Jo Nesbo offre une dernière enquête à Harry Hole, son inspecteur déglingué. Du grand art noir et scandinave, bientôt filmé par Scorsese.
A Oslo, « tout est neuf. Rien n’a changé ». Si ce n’est peut-être Harry Hole, ancien inspecteur de la police norvégienne –« Il était le meilleur. Le pire, et le meilleur ». Harry avait quitté la ville et le pays après l’effroyable Bonhomme de neige qui l’avait vu franchir bien des limites; on l’avait retrouvé dans Le Léopard, le temps d’une enquête thaïlandaise. Mais le revoilà au bercail. Plus sobre, mais aussi plus fatigué, plus abîmé, plus anxieux: il revient pour innocenter son presque fils Oleg, le fils de Rakel, l’amour de sa vie, emprisonné pour un meurtre apparemment banal entre drogués. Oleg aurait flingué Gusto, avec qui il partageait les shoots et parfois les ventes de fioline, la nouvelle drogue qui fait fureur dans les bas-fonds d’Oslo. Une drogue apparue en même temps qu’un mystérieux dealer, d’origine russe mais surnommé Dubaï, et ce alors que « Oslo n’est plus en tête des overdoses en Europe »: la fioline est plus addictive et plus forte que l’héroïne, mais provoque moins d’overdoses. Oleg est-il un assassin? Peut-être. Peut-être pas. Tout est en tout cas en place pour offrir un polar de grande envergure à Harry Hole et ses lecteurs. Happés, dès les premières pages, par la noirceur et l’ambiance crépusculaire de ce nouvel opus: d’évidence, il s’agira du dernier de la série. Harry Hole ira au bout de son enquête, de ses démons et de lui-même: « Je suis resté ce que j’étais. -Pochetron? Traître? – Policier. Simplement policier. Banal et infiniment triste. »
Fantôme ou fantômes?
Les Scandinaves n’ont donc pas dit, au contraire, peut-être, de Harry Hole, leurs derniers mots. Harry Hole, c’est une institution dans le polar norvégien. Il forme avec son auteur Jo Nesbo une paire référentielle de la littérature noire nordique, à l’image de l’Islandais Indridason avec Erneldur et du Suédois Mankell avec Wallander. Un flic dans les canons du genre -alcolo, dépressif, sentimentalement à l’ouest, mais surdoué dans les instincts- et des lieux -silencieux, froids, jamais spectaculaires- mais dont la profondeur et la richesse se creusent de livre en livre, au fil des enquêtes et des épreuves. Jo Nesbo, auteur surdoué et particulièrement atypique (il fut joueur de foot, journaliste économique et chanteur de pop!), a donc le courage d’aller au bout de cette logique, quitte à tuer sa poule aux oeufs d’or. En s’enfonçant dans les bas-fonds d’Oslo, Harry Hole va effectivement se confronter à bien des fantômes: ce dealer que personne ne connaît, ce narrateur qui vient, en double lecture, raconter sa vérité en italique dans le texte et au cours de ses ultimes minutes de vie. Mais aussi tous ces revenants qui hantent Harry Hole, et son auteur, depuis leur première enquête et L’homme chauve-souris. Une vie de morts, de meurtres, d’échecs et de compromission qui ne peut s’achever que par un glas.

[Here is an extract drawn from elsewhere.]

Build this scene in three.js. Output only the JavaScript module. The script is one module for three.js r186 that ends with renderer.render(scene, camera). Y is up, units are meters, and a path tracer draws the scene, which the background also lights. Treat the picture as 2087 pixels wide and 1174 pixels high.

L’auteur tire-t-il les mêmes constats que son héros et en a-t-il fini avec les (bons) romans policiers? Heureusement que non: même s’il s’est également mis à écrire des livres pour la jeunesse, l’auteur de polars Jo Nesbo n’en est qu’au début de sa gloire, qui passera, comme tant d’autres, par le cinéma et les adaptations: le film norvégien tiré de son one-shot Chasseurs de tête a été un carton public et critique. Il sera adapté aux USA, où Martin Scorsese a enfin et par ailleurs confirmé l’adaptation du Bonhomme de neige. Nesbo, souvent comparé pour son style à Michael Connelly, sera encore attendu, avec ou sans Harry.